Integrating Aboriginal Perspectives into the School Curriculum is a response to the call to increase school success for Aboriginal students by including Aboriginal cultural knowledge/perspectives into school curricula. The book draws on a broad range of literature to provide a strong rationale and context for the integration of Aboriginal perspectives into schooling processes and it addresses salient questions such as the following: Are there elements of Aboriginal culture sufficiently common among diverse Aboriginal groups which teachers can integrate into their classrooms to enhance learning for Aboriginal students? If so, how can such elements be effectively integrated into the school curriculum and instructional repertoires of teachers?
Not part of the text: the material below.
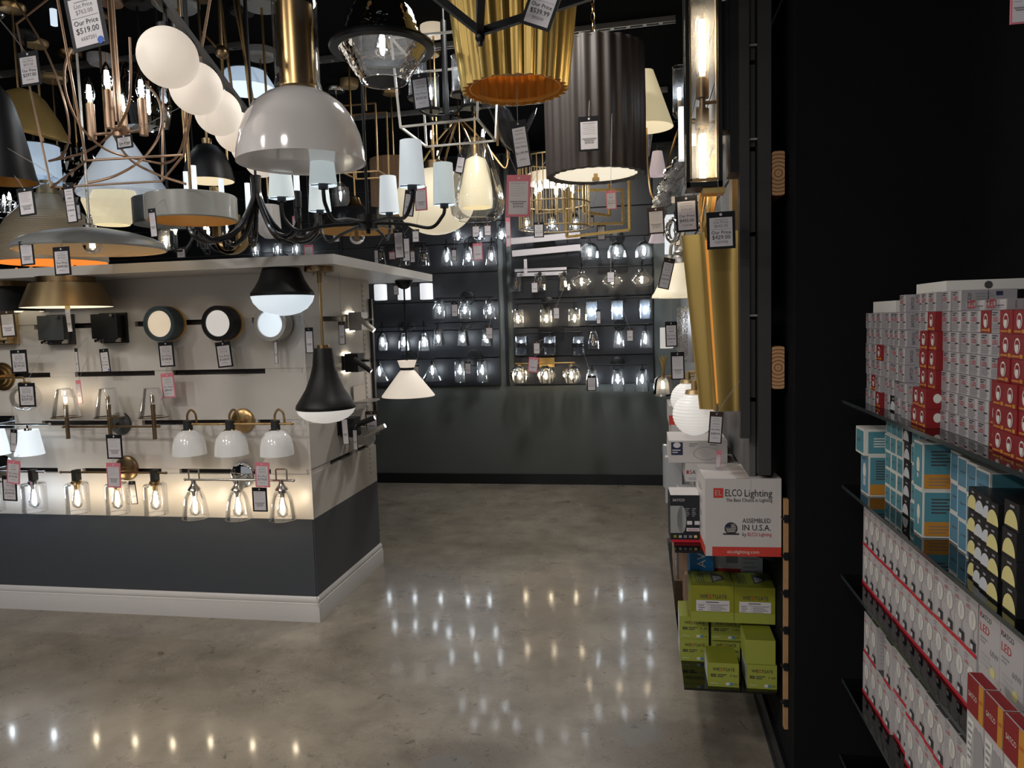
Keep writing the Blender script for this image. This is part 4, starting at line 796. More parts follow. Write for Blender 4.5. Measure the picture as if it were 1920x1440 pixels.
# swooping black arms with acrylic candles
r, s_ = hung('swoop_chandelier', 'black chandelier of swooping arms with white acrylic candles', 480, 350, 3.2, 'rod', 'black_metal', 'black_metal', top=0, cat='chandelier')
for a, rad in ((2.7, .26), (2.2, .3), (3.4, .3), (3.9, .26), (.6, .26), (0, .28), (-.5, .3), (1.2, .24)):
    e = Vector((rad*math.cos(a), rad*math.sin(a), -.16)); u_ = e.normalized()
    MB().tube(smoothpath([(u_.x*.015, u_.y*.015, .05), (u_.x*.02, u_.y*.02, -.06), (e.x*.35, e.y*.35, -.2), (e.x*.75, e.y*.75, -.245), (e.x, e.y, -.2), (e.x*1.02, e.y*1.02, -.13)], 6), .012, 'black_gloss', 8).obj('arm', r)
    MB().cyl(.017, -.13, -.06, 'black_metal', 12).obj('cup', r, (e.x*1.02, e.y*1.02, 0)); MB().cyl(.0125, -.06, .07, 'acrylic_lit', 14).obj('acrylic_candle', r, (e.x*1.02, e.y*1.02, 0))
# white milk glass egg
r, s_ = hung('glass_pendant', 'pale milk glass tumbler pendant below the swooping arms', 506, 448, 4.2, 'rod', top=62)
MB().lathe(px_prof([(20, -62), (21, -40), (22, -20), (18, -8), (9, -1), (0, 0)], s_), 'opal_off', 32).obj('glass_shade', r)
# gold U arms
r, s_ = hung('loop_chandelier', 'gold U-shaped loop chandelier above the island slab', 436, 474, 3.7, None, canopy=None, cat='chandelier')
for rad, dx, m_ in ((33, 0, 'brass'), (20, -6, 'brass')):
    MB().tube([((dx-rad)*s_, 0, .35)]+[((dx+rad*math.cos(a))*s_, 0, (rad-rad*math.sin(-a)*1)*s_) for a in [PI+PI*k/14 for k in range(15)]]+[((dx+rad)*s_, 0, .2)], 0, m_, 4, False, None, (.012, .022)).obj('loop', r)
MB().tube([(-33*s_, 0, .35), (0, 0, .4), (0, 0, CEIL-r.location.z)], .006, 'brass', 8).obj('rod', r)
# brass rod fan with ball joint
r = thing('rod_chandelier', 'brass rod chandelier fanning from a ball joint behind globes', 'chandelier', P(416, 98, 3.2), 0, 'lamps hanging from the ceiling')
MB().sph(.03, 'brass_dark', None, 20, 12).obj('ball_joint', r)
for (x0, y0, x1, y1) in ((432, -40, 478, 210), (408, -40, 440, 210), (412, 0, 418, 150), (445, -20, 470, 200), (380, 60, 416, 98)): 
    a, c = P(x0, y0, 3.25)-r.location, P(x1, y1, 3.25)-r.location; MB().tube([a, c], .0065, 'brass', 8).obj('rod', r)
MB().cyl(.008, 0, CEIL-r.location.z, 'brass_dark', 8).obj('stem', r)
# back row: big black arcs, antler, candles
r, s_ = hung('candle_chandelier', 'slender brass candle chandelier glimpsed behind the teardrop', 862, 300, 5.2, 'rod', 'brass', 'brass', top=0, cat='chandelier')
for k in range(6):
    a = 2*PI*k/6+.2; e = Vector((.34*math.cos(a), .34*math.sin(a), 0)); MB().tube(smoothpath([(0, 0, .3), (e.x*.5, e.y*.5, .12), (e.x*.9, e.y*.9, -.06), e], 6), .008, 'brass', 7).obj('arm', r); MB().cyl(.013, 0, .07, 'brass', 12).obj('candle', r, e); bulb(r, e+Vector((0, 0, .075)), 'candle', 'filament_dim', (PI, 0, 0))
r, s_ = hung('hoop_lantern', 'thin brass rectangular lantern frame behind the arm chandelier', 690, 290, 4.4, 'rod', 'brass', 'brass', top=80)
for a, c in (((-.16, 0, -.1), (-.16, 0, .3)), ((.06, 0, -.1), (.06, 0, .3)), ((-.16, 0, .3), (.06, 0, .3)), ((-.16, .2, -.1), (-.16, .2, .3)), ((.06, .2, -.1), (.06, .2, .3)), ((-.16, .2, .3), (.06, .2, .3)), ((-.16, 0, -.1), (.06, 0, -.1)), ((-.16, .2, -.1), (.06, .2, -.1)), ((-.16, 0, -.1), (-.16, .2, -.1)), ((.06, 0, -.1), (.06, .2, -.1))): MB().bar(a, c, .008, 'brass').obj('frame_bar', r)
r, s_ = hung('leaf_pendant', 'dark metal petal pendant hanging behind the gold fluted drum', 962, 240, 3.9, 'rod', top=40)
for a, tilt in ((.3, .5), (2.4, .4), (4.3, .5)): MB().lathe([(.0, .12), (.05, .07), (.065, 0), (.05, -.09), (0, -.14)], 'black_gloss', 14, T((.07*math.cos(a), .07*math.sin(a), 0)) @ RZ(a) @ RY(tilt) @ Matrix.Diagonal((.25, 1, 1, 1))).obj('petal', r)
r, s_ = hung('crystal_pendant', 'clear cracked ice glass pendant with lit bulb behind wire chandelier', 272, 235, 3.4, 'rod', top=110)
MB().lathe(px_prof([(10, -110), (45, -100), (50, -60), (50, -20), (42, 8), (0, 14)], s_), 'glass_smoke', 28).obj('glass_shade', r); bulb(r, (10*s_, 0, 70*s_), 'tube', 'filament_cool')
r, s_ = hung('feather_pendant', 'silver feathered strip pendant behind the wire chandelier', 150, 350, 3.9, 'rod', 'brass', 'brass', top=70)
b = MB()
for j in range(8):
    for k in range(14):
        a = 2*PI*k/14+.2*j; rr_ = (18+9*j)*s_; z = (78-12*j)*s_
        b.add([(rr_*math.cos(a), rr_*math.sin(a), z), (rr_*1.1*math.cos(a+.22), rr_*1.1*math.sin(a+.22), z-.012), (rr_*1.35*math.cos(a+.05), rr_*1.35*math.sin(a+.05), z-.06)], [(0, 1, 2)], 'chrome')
o = b.obj('feather_tier', r); o['kind'] = 'stuff'
r, s_ = hung('cylinder_pendant', 'white lit tube pendant at the top left corner', 100, 25, 3.4, None, canopy=None)
MB().cyl(6*s_, -22*s_, 20*s_, 'sky_panel', 18).cyl(2*s_, 20*s_, CEIL-r.location.z, 'black_metal', 8).obj('light_tube', r)
# ceiling canopies of lamps further back
for k, (px, py, rad, m_, w_) in enumerate(((190, 116, .075, 'trim_white', 'pale round ceiling canopy beside the slotted channel'), (98, 148, .085, 'brass_soft', 'soft-gold disc canopy at far left'), (330, 10, .11, 'grey_enamel', 'grey round canopy above the globe row'), (812, 62, .07, 'opal_amber', 'cream canopy plate beside the glass ring pendant'), (490, 8, .1, 'grey_enamel', 'grey canopy above the brass rods'), (488, 105, .09, 'grey_enamel', 'grey canopy disc behind the black rod'), (655, 160, .06, 'brass_soft', 'small brass canopy behind the glass ring pendant'), (925, 0, .06, 'nickel', 'nickel canopy behind the gold fluted drum'))):
    p = P(px, py, Z=CEIL-.02); o = MB().lathe([(0, -.018), (rad*.85, -.016), (rad, 0), (rad, .036), (0, .036)], m_, 28).cyl(.006, -.6-.1*k % .3, -.015, 'brass', 8).obj('ceiling_canopy', None, p); tag(o, w_+' with thin rod', 'canopy', 'ceiling canopies')

r, s_ = hung('candle_chandelier', 'black candle chandelier with lit candle bulbs behind the short grey drum', 372, 462, 4.3, 'rod', top=0, cat='chandelier')
for k in range(5):
    a = 2*PI*k/5+.5; e = Vector((.17*math.cos(a), .17*math.sin(a), 0)); MB().tube(smoothpath([(0, 0, .12), (e.x*.5, e.y*.5, -.02), (e.x, e.y, -.03), e], 5), .007, 'black_metal', 7).obj('arm', r); cs = MB().cyl(.012, 0, .08, 'black_metal', 12).obj('candle', r, e); bulb(cs, (0, 0, .085), 'candle', 'filament_cool', (PI, 0, 0))
r, s_ = hung('crystal_chandelier', 'tiered crystal and chrome chandelier at the far left edge', 8, 440, 4.1, 'chain', 'chrome', 'chrome', top=95, cat='chandelier')
for j, (R_, z) in enumerate(((.1, .2), (.13, .12), (.1, .04))):
    MB().ring(R_, .004, 'chrome', T((0, 0, z)), 32, 6).obj('hoop', r)
    for k in range(16): a = 2*PI*k/16+j*.2; put('crystal_drop', cached('crystal_drop', lambda: MB().lathe([(0, 0), (.008, -.012), (.009, -.03), (0, -.05)], 'crystal', 6)), r, (R_*math.cos(a), R_*math.sin(a), z))
for k in range(3): a = 2*PI*k/3; cs = MB().cyl(.01, 0, .05, 'chrome', 12).obj('candle', r, (.06*math.cos(a), .06*math.sin(a), .14)); bulb(cs, (0, 0, .055), 'candle', 'filament_cool', (PI, 0, 0))
r, s_ = hung('glass_pendant', 'clear glass cylinder pendant with lit bulb behind the black drum', 312, 470, 4.5, 'rod', top=44)
MB().lathe(px_prof([(4, -44), (13, -42), (13, 0)], s_), 'glass_clear', 24).obj('glass_shade', r); so = MB().cyl(.016, 36*s_, 46*s_, 'black_metal', 14).obj('socket', r); bulb(so, (0, 0, 36*s_), 'edison', 'filament_warm')
r, s_ = hung('lantern_pendant', 'clear glass lantern pendant with brass cap behind the arm chandelier', 640, 395, 4.9, 'rod', 'nickel', 'nickel', top=50)
MB().lathe(px_prof([(6, -50), (16, -42), (17, 0)], s_), 'glass_clear', 24).obj('glass_shade', r); so = MB().cyl(.02, 38*s_, 52*s_, 'nickel', 14).obj('cap', r); bulb(so, (0, 0, 38*s_), 'candle', 'filament_dim')
# ------------------------------------------------------------------ lamps on the right display wall (they face the aisle, -X)
DW = .345
def dlamp(name, label, y, z): return thing(name, label, 'wall lamp', (DW, y, z), -PI/2, 'lamps on the right display wall')
def W2L(r, p): return RZ(PI/2) @ (Vector(p)-r.location)      # world point -> local frame of a lamp turned to the aisle
# box lantern sconce
r = dlamp('lantern_sconce', 'tall black lantern sconce with brass lining and two lit tube bulbs', 2.575, 2.05)
def lb(nm, x0, x1, y0, y1, z0, z1, m): b = MB().box(x0-DW, x1-DW, y0-2.575, y1-2.575, z0-2.05, z1-2.05, m, ); o = b.obj(nm, r); o.matrix_parent_inverse = r.matrix_world.inverted() if False else RZ(PI/2); return o
X0, X1, Y0, Y1, Z0, Z1 = .148, .262, 2.52, 2.64, 2.02, 2.72
for x in (X0, X1-.012):
    for y in (Y0, Y1-.012): lb('corner_post', x, x+.012, y, y+.012, Z0, Z1, 'black_metal')
for z in (Z0, Z1-.016): lb('frame_plate', X0, X1, Y0, Y1, z, z+.016, 'black_metal')
for z in (Z0+.018, Z1-.04):
    for a in ((X0+.013, X1-.013, Y0+.003, Y0+.01), (X0+.013, X1-.013, Y1-.01, Y1-.003)): lb('brass_rail', a[0], a[1], a[2], a[3], z, z+.01, 'brass')
for x in (X0+.013, X1-.018): lb('brass_stile', x, x+.005, Y0+.003, Y0+.01, Z0+.02, Z1-.03, 'brass')
lb('glass_pane', X0+.012, X1-.012, Y0+.011, Y0+.013, Z0+.016, Z1-.016, 'glass_clear'); lb('glass_pane', X0+.003, X0+.005, Y0+.013, Y1-.013, Z0+.016, Z1-.016, 'glass_clear')
lb('brass_back', X1-.012, X1-.008, Y0+.012, Y1-.012, Z0+.016, Z1-.016, 'brass_soft'); lb('backplate', .285, DW, 2.515, 2.645, 2.06, 2.75, 'black_metal'); lb('backplate_link', X1, .285, 2.54, 2.62, 2.2, 2.6, 'black_metal')
lb('gold_foot', .2, .27, 2.53, 2.6, 2.0, 2.018, 'gold_leaf')
c = W2L(r, (.205, 2.58, 2.3))
MB().cyl(.021, .015, .075, 'brass_dark', 18).cyl(.021, -.075, -.02, 'brass_dark', 18).cyl(.01, -.02, .015, 'brass_dark', 10).obj('socket', r, c); MB().tube([c, c+Vector((0, .08, 0))], .006, 'brass_dark', 8).obj('socket_arm', r)
bulb(r, c+Vector((0, 0, .08)), 'tube', 'filament_warm', (PI, 0, 0), 1.45); bulb(r, c+Vector((0, 0, -.08)), 'tube', 'filament_warm', (0, 0, 0), 1.35)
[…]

Does such integration increase academic achievement, class attendance, and school retention among Aboriginal students? If so, what are the critical elements of the integration processes that account for such success? The book provides theoretical and practical tools for answering these questions. Some learning opportunities and challenges entailing the integration of Aboriginal perspectives are also presented.

Dr. Kanu acknowledges The Social Sciences and Humanities Research Council of Canada (SSHRC) for funding the research studies comprising the book. She also recognizes the Aboriginal Education Directorate, Aboriginal education resource centres in Winnipeg, and Linda Marynuk and Leon Simard for providing cultural advice, Aboriginal resources, and invaluable assistance with data collection. The Aboriginal and non-Aboriginal teachers and students who participated in the studies and whose voices and view-points framed and informed the book’s content are also acknowledged.

Dr. Yatta Kanu is professor in the Department of Curriculum, Teaching & Learning in the Faculty of Education at the University of Manitoba.

Integrating Aboriginal Perspectives into the School Curriculum: Purposes, Possibilities, and Challenges was published by the University of Toronto Press, 2011.